Start of INFORMATION SHOWN

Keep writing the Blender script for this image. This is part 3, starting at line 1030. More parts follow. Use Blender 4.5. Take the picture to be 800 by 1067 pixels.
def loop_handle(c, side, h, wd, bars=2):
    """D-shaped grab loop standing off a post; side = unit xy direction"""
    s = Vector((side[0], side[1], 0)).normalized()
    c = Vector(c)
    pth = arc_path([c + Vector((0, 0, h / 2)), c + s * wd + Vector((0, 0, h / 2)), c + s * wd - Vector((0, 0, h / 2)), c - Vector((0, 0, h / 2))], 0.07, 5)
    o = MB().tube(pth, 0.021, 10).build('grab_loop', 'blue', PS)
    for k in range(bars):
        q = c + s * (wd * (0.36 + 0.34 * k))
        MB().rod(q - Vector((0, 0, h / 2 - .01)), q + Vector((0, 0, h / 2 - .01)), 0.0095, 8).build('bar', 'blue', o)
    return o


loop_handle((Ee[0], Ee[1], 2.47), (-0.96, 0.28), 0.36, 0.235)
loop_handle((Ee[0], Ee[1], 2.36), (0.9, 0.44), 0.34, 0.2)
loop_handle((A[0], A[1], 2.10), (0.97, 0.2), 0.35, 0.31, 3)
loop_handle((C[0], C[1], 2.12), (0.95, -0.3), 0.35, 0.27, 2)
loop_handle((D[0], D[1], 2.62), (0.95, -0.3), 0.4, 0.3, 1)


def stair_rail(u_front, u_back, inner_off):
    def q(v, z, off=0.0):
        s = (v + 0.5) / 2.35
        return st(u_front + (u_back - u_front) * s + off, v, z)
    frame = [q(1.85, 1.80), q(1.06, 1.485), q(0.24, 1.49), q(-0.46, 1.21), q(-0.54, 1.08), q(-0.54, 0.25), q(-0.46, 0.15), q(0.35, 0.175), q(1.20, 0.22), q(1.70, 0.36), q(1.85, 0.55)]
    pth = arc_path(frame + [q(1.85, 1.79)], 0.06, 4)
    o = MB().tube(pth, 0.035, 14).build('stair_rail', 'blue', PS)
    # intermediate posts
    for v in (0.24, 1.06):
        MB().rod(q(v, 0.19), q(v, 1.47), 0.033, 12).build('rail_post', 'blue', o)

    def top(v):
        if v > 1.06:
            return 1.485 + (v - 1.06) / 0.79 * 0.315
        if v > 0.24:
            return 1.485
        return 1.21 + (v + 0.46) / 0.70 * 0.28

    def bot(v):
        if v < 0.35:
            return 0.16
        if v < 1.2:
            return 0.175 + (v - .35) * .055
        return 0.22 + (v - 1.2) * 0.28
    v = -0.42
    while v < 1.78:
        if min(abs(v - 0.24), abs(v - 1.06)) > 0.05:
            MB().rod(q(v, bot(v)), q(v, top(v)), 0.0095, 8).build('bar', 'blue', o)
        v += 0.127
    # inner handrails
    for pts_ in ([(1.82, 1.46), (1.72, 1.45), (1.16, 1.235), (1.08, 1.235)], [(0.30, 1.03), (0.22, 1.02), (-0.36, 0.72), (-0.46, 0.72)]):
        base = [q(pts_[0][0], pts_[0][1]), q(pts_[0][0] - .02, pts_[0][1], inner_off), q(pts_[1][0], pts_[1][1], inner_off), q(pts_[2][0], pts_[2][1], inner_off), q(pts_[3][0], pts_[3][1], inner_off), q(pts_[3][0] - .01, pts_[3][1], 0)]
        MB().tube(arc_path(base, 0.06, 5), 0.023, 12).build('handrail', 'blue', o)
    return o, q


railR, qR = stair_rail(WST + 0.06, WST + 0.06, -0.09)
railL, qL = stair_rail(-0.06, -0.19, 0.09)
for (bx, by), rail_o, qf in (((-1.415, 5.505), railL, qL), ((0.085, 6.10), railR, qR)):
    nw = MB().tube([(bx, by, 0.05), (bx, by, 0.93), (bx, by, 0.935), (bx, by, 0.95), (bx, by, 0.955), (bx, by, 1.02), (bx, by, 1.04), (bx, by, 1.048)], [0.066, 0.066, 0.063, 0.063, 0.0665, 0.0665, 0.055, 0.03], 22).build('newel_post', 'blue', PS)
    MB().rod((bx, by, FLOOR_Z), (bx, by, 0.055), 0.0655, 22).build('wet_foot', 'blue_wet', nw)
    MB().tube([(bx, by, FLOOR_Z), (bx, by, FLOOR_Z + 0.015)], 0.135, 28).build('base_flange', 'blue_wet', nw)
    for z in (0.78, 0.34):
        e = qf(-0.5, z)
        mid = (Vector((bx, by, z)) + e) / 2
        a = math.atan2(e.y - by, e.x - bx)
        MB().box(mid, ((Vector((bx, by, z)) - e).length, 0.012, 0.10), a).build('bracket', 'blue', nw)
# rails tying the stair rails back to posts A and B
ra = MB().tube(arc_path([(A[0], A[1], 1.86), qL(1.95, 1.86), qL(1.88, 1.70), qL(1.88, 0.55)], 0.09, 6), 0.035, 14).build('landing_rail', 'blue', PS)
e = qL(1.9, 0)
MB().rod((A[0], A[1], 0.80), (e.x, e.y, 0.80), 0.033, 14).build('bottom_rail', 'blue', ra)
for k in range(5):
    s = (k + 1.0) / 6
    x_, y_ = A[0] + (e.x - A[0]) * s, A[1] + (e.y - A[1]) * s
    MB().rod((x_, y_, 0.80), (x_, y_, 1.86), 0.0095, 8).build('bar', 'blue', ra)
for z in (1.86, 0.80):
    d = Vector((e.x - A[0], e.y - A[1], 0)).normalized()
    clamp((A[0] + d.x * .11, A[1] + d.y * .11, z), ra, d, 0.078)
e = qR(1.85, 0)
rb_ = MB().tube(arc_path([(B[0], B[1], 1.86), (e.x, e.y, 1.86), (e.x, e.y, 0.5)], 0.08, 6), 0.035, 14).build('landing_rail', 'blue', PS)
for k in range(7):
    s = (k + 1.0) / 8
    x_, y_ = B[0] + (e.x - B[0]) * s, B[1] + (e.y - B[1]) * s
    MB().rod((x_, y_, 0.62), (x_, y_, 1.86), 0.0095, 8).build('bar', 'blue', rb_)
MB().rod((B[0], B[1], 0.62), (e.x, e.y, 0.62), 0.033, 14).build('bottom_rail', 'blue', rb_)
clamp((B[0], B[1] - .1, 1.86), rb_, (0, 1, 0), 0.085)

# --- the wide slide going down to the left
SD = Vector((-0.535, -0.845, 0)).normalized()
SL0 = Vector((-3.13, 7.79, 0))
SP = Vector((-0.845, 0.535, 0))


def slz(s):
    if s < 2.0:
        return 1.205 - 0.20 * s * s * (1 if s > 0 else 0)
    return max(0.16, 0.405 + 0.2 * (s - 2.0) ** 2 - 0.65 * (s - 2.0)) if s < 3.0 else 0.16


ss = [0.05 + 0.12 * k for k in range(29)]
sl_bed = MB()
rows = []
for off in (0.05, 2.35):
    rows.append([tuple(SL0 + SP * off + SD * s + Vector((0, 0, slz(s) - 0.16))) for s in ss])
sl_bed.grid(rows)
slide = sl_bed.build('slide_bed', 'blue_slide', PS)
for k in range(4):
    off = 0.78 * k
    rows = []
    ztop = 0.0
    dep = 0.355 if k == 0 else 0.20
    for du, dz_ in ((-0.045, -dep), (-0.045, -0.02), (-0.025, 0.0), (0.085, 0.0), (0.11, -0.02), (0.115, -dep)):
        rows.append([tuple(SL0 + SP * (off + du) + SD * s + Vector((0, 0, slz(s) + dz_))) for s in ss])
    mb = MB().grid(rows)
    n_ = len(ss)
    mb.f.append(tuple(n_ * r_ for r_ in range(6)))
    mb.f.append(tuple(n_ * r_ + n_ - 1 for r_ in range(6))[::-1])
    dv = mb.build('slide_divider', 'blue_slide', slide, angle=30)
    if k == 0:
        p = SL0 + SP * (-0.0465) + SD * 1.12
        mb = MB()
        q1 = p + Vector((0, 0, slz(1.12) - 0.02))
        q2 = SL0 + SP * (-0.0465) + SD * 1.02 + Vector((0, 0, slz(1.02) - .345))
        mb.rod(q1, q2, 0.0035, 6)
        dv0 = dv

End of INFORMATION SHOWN

#### WRITTEN PROBLEM
Copy, please, exactly the lines that start at the first line of the data and end at the line containing "loop_handle((D[0], D[1], 2.62), (0.95, -0.3), 0.4, 0.3, 1)", both kept and no others.

#### COMPLETED EXERCISE
Keep writing the Blender script for this image. This is part 3, starting at line 1030. More parts follow. Use Blender 4.5. Take the picture to be 800 by 1067 pixels.
def loop_handle(c, side, h, wd, bars=2):
    """D-shaped grab loop standing off a post; side = unit xy direction"""
    s = Vector((side[0], side[1], 0)).normalized()
    c = Vector(c)
    pth = arc_path([c + Vector((0, 0, h / 2)), c + s * wd + Vector((0, 0, h / 2)), c + s * wd - Vector((0, 0, h / 2)), c - Vector((0, 0, h / 2))], 0.07, 5)
    o = MB().tube(pth, 0.021, 10).build('grab_loop', 'blue', PS)
    for k in range(bars):
        q = c + s * (wd * (0.36 + 0.34 * k))
        MB().rod(q - Vector((0, 0, h / 2 - .01)), q + Vector((0, 0, h / 2 - .01)), 0.0095, 8).build('bar', 'blue', o)
    return o


loop_handle((Ee[0], Ee[1], 2.47), (-0.96, 0.28), 0.36, 0.235)
loop_handle((Ee[0], Ee[1], 2.36), (0.9, 0.44), 0.34, 0.2)
loop_handle((A[0], A[1], 2.10), (0.97, 0.2), 0.35, 0.31, 3)
loop_handle((C[0], C[1], 2.12), (0.95, -0.3), 0.35, 0.27, 2)
loop_handle((D[0], D[1], 2.62), (0.95, -0.3), 0.4, 0.3, 1)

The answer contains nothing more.